In all the hustle and bustle of quitting my job and being sick, I totally forgot about my 5 year anniversary...
...of being sober.
The word sober sounds so somber. Like I only live in black and white now, and gave color up to save my soul. But I didn't. My life was "so hard" before. Now, it's a lot easier. And a lot better.
The hardest part of that first year of sobriety was not not drinking, or having to shun all of my old "friends". It was learning to love myself. I realized that the reason I was co-dependent was that I hated spending time alone. With myself. In order to fix it though, it was strange, kinda like I had to split myself in 2, and make those halves be bff's. It worked, and I finally found joy and happiness in everyday life. Life itself became so much easier for me.
I have also found, in this last week of not having a job, that I don't love myself nearly as much as I should anymore. On Saturday and part of today, I have been putting around the house feeling sorry for myself. I feel lost, and I know that I just need some direction and some plans to get back to where I want to be.

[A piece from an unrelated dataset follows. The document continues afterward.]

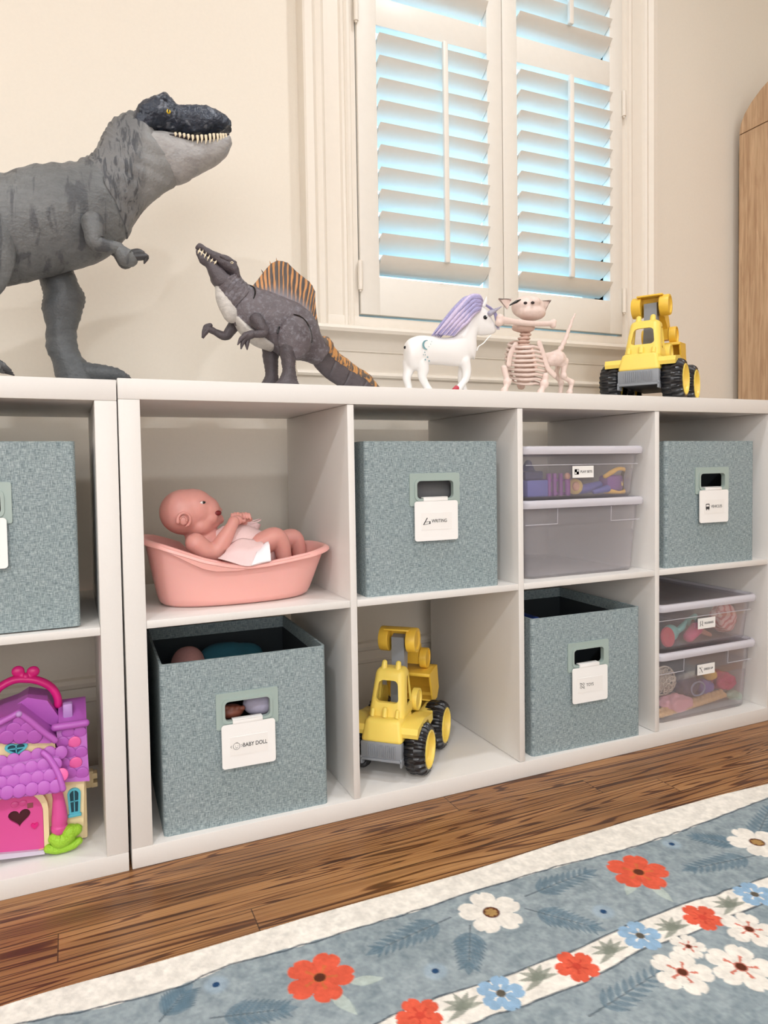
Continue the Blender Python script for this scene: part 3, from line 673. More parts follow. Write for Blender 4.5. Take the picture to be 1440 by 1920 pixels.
def neck_mat():
    k = NT('rex_neck_hide'); v = k.coord(); tc = k.n('ShaderNodeTexCoord'); sp = k.n('ShaderNodeSeparateXYZ'); k.t.links.new(tc.outputs['Object'], sp.inputs[0])
    base = k.ramp(k.noise(v, 14, 4), [(.3, srgb(100, 101, 102)), (.7, srgb(120, 120, 120))])
    w = k.noise(k.coord((1.5, 1, .35)), 75, 4, .6, .8); base = k.mix(k.ramp(w, [(.5, (0, 0, 0, 1)), (.6, (1, 1, 1, 1))]), base, srgb(68, 70, 74))
    thr = k.math('ADD', sp.outputs[0], k.math('MULTIPLY', k.math('SUBTRACT', k.noise(v, 30, 3), .5), .03)); pale = k.math('MULTIPLY', k.math('SUBTRACT', thr, .050), 60); pale.node.use_clamp = True
    k.set(Base_Color=k.mix(pale, base, srgb(136, 136, 135)), Roughness=.5); k.bump(k.math('ADD', w, k.noise(v, 200, 3)), .7, .002); return k.m
M['rexneck'] = neck_mat()
M['rexshade'] = hide_mat('rex_shaded_limb_hide', (74, 78, 81), (92, 95, 97), None)  # darker hide copy: shade on the far leg and arm put into colour
M['rexjaw'] = hide_mat('rex_jaw_hide', (152, 150, 150), (176, 173, 170), None, bs=.45)
M['rexhead'] = hide_mat('rex_crown_hide', (30, 40, 56), (58, 66, 80), (120, 126, 136), (1, 1, 1), 60, .35, .8, thr=.60)
M['tooth'] = plain('ivory_teeth', (236, 222, 192), .4); M['mouth'] = plain('dark_mouth', (40, 26, 28), .5)
M['eyey'] = plain('yellow_eye', (232, 200, 60), .15); M['black'] = plain('black_gloss', (14, 14, 16), .15)
M['claw'] = plain('dark_claw', (62, 62, 64), .35)
RY = .14
rex = thing('toy_dinosaur', 'large grey tyrannosaur toy with a dark head, standing on the shelf at the left edge', 'toy dinosaur', (-.09, RY, ZT))
def St(tops, bots, ws, ys): return [(a, b, w, y) for a, b, w, y in zip(tops, bots, ws, ys)]
def ridges(fr, amp):
    return lambda co: amp*(noise.noise(co*fr)+.5*noise.noise(co*fr*2.3))
def wrinkle(p, t, a):       # deep slanting folds of the neck and ridge scallops on the spine
    s = sin(t*95+3*noise.noise(p*30)); d = .0011*s*max(0, cos(a*1.0)+.25)
    return p+Vector((0, 0, d if cos(a) > 0 else d*.4))
tops = [(-0.469,0.994),(-0.383,0.992),(-0.311,1.011),(-0.25,1.039),(-0.214,1.056),(-0.178,1.064),(-0.154,1.072),(-0.118,1.09),(-0.081,1.101),(-0.048,1.109),(-0.025,1.123)]
bots = [(-0.469,0.991),(-0.386,0.976),(-0.317,0.978),(-0.257,0.983),(-0.223,0.946),(-0.188,0.905),(-0.157,0.902),(-0.111,0.917),(-0.056,0.937),(-0.006,0.96),(0.036,1.006)]
b = MB(); b.loft(St(tops, bots, [.002, .011, .024, .034, .047, .062, .068, .070, .068, .058, .046], [RY]*11), 40, 9, 1.0, wrinkle)
body = b.build('torso', M['rex'], rex, disp=ridges(55, .0016), sharp=180)
tops = [(-0.03,1.119),(-0.017,1.131),(-0.006,1.154),(0.001,1.169),(0.012,1.187),(0.036,1.205),(0.057,1.211)]
bots = [(0.032,0.998),(0.047,1.03),(0.064,1.053),(0.084,1.073),(0.099,1.086),(0.114,1.099),(0.107,1.113)]
b = MB(); b.loft(St(tops, bots, [.048, .0475, .043, .040, .038, .036, .022], [RY]*7), 48, 12, 1.0,
    lambda p, t, a: p+Vector((.0016*sin(a*9+5*noise.noise(p*40)+t*6)*abs(sin(a)), (-1 if p.y < RY else 1)*.0016*sin(cos(a)*9+t*26+4*noise.noise(p*35))*abs(sin(a)), .0012*sin(t*75) if cos(a) > .7 else 0)))
b.build('neck', M['rexneck'], rex, disp=ridges(90, .0012), sharp=180)
# lower jaw
tops = [(0.048,1.167),(0.064,1.175),(0.092,1.181),(0.12,1.182),(0.149,1.182),(0.178,1.189),(0.202,1.195),(0.209,1.193)]
bots = [(0.05,1.158),(0.063,1.132),(0.087,1.113),(0.115,1.099),(0.15,1.12),(0.183,1.143),(0.203,1.163),(0.21,1.18)]
b = MB(); b.loft(St(tops, bots, [.020, .033, .036, .034, .030, .026, .018, .005], [RY]*8), 40, 8, .9)
b.build('lower_jaw', M['rexjaw'], rex, disp=lambda co: .0016*noise.noise(co*55)+.0009*noise.noise(Vector((co.x*60, co.y*60, co.z*240))), sharp=180)
# upper skull
tops = [(0.039,1.182),(0.052,1.211),(0.066,1.228),(0.083,1.236),(0.095,1.245),(0.108,1.236),(0.119,1.228),(0.142,1.233),(0.168,1.234),(0.191,1.23),(0.206,1.219),(0.212,1.21)]
bots = [(0.043,1.17),(0.053,1.165),(0.067,1.172),(0.084,1.179),(0.095,1.182),(0.106,1.182),(0.117,1.183),(0.14,1.184),(0.167,1.19),(0.19,1.198),(0.205,1.205),(0.212,1.206)]
b = MB(); b.loft(St(tops, bots, [.012, .030, .036, .037, .036, .034, .031, .029, .028, .025, .018, .005], [RY]*12), 72, 12, .85)
sk = b.build('skull', M['rexhead'], rex, disp=lambda co: .0030*noise.noise(co*70)+.0014*noise.noise(co*190)+.0007*noise.noise(co*420), sharp=180)
m_ = MB(); l_ = [(0.102,1.168),(0.13,1.169),(0.159,1.174),(0.188,1.184),(0.202,1.192)]
m_.tube([(x, RY-.0265+.003*i*(i > 2), z) for i, (x, z) in enumerate(l_)], [.002, .004, .0045, .004, .002], 10, sub=5); m_.build('gum', M['mouth'], rex)
tt = [(0.11,1.17,14),(0.117,1.171,18),(0.124,1.171,18),(0.131,1.171,22),(0.138,1.171,26),(0.146,1.172,36),(0.153,1.174,34),(0.16,1.175,40),(0.167,1.178,42),(0.174,1.181,36),(0.181,1.183,36),(0.187,1.186,34),(0.192,1.188,32),(0.197,1.19,28),(0.201,1.192,30)]
for i, (x, z, l) in enumerate(tt):
    y = RY-.0315+max(0, i-8)*.0030; l = l/3130*1.08; t_ = MB(); t_.tube([(x, y, z+.001), (x+.0004, y-.0008, z-l*.5), (x-.0005, y, z-l)], [.0024, .0020, .0004], 8, rnd=False); t_.build('tooth', M['tooth'], rex)
ex, ez = [(0.099,1.203)][0]
e_ = MB(); e_.ell((ex, RY-.0335, ez), (.0042, .003, .0036)); ey = e_.build('eye', M['eyey'], rex); MB().ell((ex+.0003, RY-.0362, ez), (.0012, .0008, .0026)).build('pupil', M['black'], ey)
for (x, z), r in zip([(0.063,1.2),(0.081,1.213),(0.093,1.223)], (.010, .012, .010)):
    MB().ell((x, RY-.026, z), (r, .010, r*.85)).build('brow_knob', M['rexhead'], rex, disp=ridges(90, .002), sharp=180)
# arms
def chain(pts, rad, yo, name, mat, parent, n=16, sub=5, **kw):
    b = MB(); b.tube([(x, y, z) for (x, z), y in zip(pts, yo)], rad, n, sub=sub); return b.build(name, mat, parent, sharp=180, **kw)
sh = [(-0.024,0.995),(-0.023,0.98),(-0.021,0.964),(-0.007,0.96),(0.013,0.96)]
arm = chain(sh, [.0175, .0160, .0135, .0105, .0090], [RY-.067, RY-.072, RY-.075, RY-.074, RY-.070], 'arm', M['rex'], rex, disp=ridges(80, .001))
hd = [(0.013,0.957),(0.023,0.947),(0.029,0.944)]; chain(hd, [.010, .0150, .0120], [RY-.070]*3, 'hand', M['rex'], arm)
for dy, pts in ((-.006, [(780,1040),(825,1035),(850,1030),(858,1068)]), (.006, [(775,1010),(815,1000),(845,1020),(838,1050)])):
    pass
for i, pts in enumerate(([(0.032,0.947),(0.044,0.949),(0.053,0.949),(0.05,0.939)], [(0.032,0.955),(0.042,0.958),(0.049,0.956),(0.054,0.949)])):
    chain(pts, [.0065, .0062, .0052, .0012], [RY-.073+.010*i]*4, 'claw', M['claw'], arm)
sh = [(0.006,0.997),(0.019,0.99),(0.031,0.976)]
arm = chain(sh, [.010, .010, .0135], [RY+.058]*3, 'arm', M['rexshade'], rex)
chain([(0.034,0.976),(0.047,0.981),(0.054,0.981)], [.008, .005, .0012], [RY+.056]*3, 'claw', M['claw'], arm)
# far leg (fully in view) and near leg (its front edge in view)
def rex_leg(dx, yc, mat, name):
    tp = [(x+dx, z) for x, z in [(-0.109,0.939),(-0.103,0.92),(-0.1,0.9),(-0.103,0.881),(-0.097,0.85),(-0.099,0.819),(-0.09,0.794),(-0.086,0.773),(-0.084,0.759)]]
    bt = [(x+dx, z) for x, z in [(-0.054,0.952),(-0.044,0.925),(-0.035,0.904),(-0.04,0.88),(-0.049,0.853),(-0.05,0.823),(-0.038,0.798),(-0.018,0.776),(-0.016,0.762)]]
    b = MB(); b.loft(St(tp, bt, [.030, .036, .036, .033, .025, .023, .026, .030, .030], [yc]*9), 32, 6)
    lg = b.build('leg', mat, rex, disp=lambda co: .0018*noise.noise(co*55)+.0007*sin(co.z*900+6*noise.noise(co*25)), sharp=180)
    for k, dy in enumerate((-.022, 0, .020)):
        pts = [(x+dx, z) for x, z in [(-0.04,0.778),(-0.013,0.776),(0.009,0.774),(0.024,0.769)]]
        chain(pts, [.016, .0135, .010, .0055], [yc+dy*.5, yc+dy, yc+dy*1.3, yc+dy*1.4], 'toe', mat, lg, disp=lambda co: .0008*sin(co.x*700))
        q = pts[-1]; chain([(q[0]-.002, q[1]+.001), (q[0]+.012, q[1]-.007)], [.006, .0012], [yc+dy*1.4]*2, 'toe_claw', M['claw'], lg, sub=0)
    return lg
rex_leg(0, RY+.045, M['rexshade'], 'far'); rex_leg(-.180, RY-.045, M['rex'], 'near')
th = [(-0.181,0.947)][0]
b = MB(); b.ell((th[0]-.012, RY-.055, th[1]), (.061, .026, .088), u=36, w=24); b.build('thigh', M['rex'], rex, disp=ridges(60, .0012), sharp=180)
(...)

I have been feeling like this for some time now, It seems. With the new year came changes at work. Most of the responsibility I had gained had been taken away. Not because I was doing badly, just because of some changes that the management made. I was okay with it at first, because I thought that things would return to normal soon. I waited out January. There was a night that Danny was upset with me. I didn't know why, so I asked. He admitted that he was actually sad, not mad, because he said "he misses me as he is sitting next to me". I wrote it off as part of my seasonal depression, but it didn't get any better. I waited out February. I would go to work and wish I was home. I would get home, and wish I was at work. Nothing really helped. I tried to fill my time with sewing and cooking and cleaning, but I still felt lost. Not every day, but enough to cause concern.
And then it was March, oh how crappy March was. I had a meltdown about 2 weeks ago, when I realized that things were not going to go back to normal. I loved my job so much, but everything I loved about it was gone, and never coming back. And so I was mad. I love everyone I worked with, I loved helping people choose the right gear for their baby. I loved being around happy pregnant women and cute smiling babies. But. I just wasn't happy. So it was time to leave, and I did.
As I lay in bed last week trying to go to sleep, the gears still whirred and twisted away. I kept asking myself, "why am I being so lame? (lame meaning feeling sorry for myself, having irrational thoughts, being paranoid) I haven't felt this way since before I was in rehab!" And I realized that since I define myself by what I do and now that what I do did is gone, I need to start over.
Not completely, though. I am a wife, a sister, a daughter, a granddaughter. I am creative, and I love creating stuff. I just need to do some remodeling on my self esteem, my self confidence. I need to split back into 2, and learn to get along again with that pathetic Eeyore half.
I apologize if reading my blog this year has been a downer for any of you. But this blog definitely helps me work through my crap, share my happiness, and blather on and on about nerdy stuff. So forgive me, okay? I promise it will get better.
5 years. Is a long time. I have changed so much! I think it will be a lot easier this time around, to get myself back on track. I have done it before, right?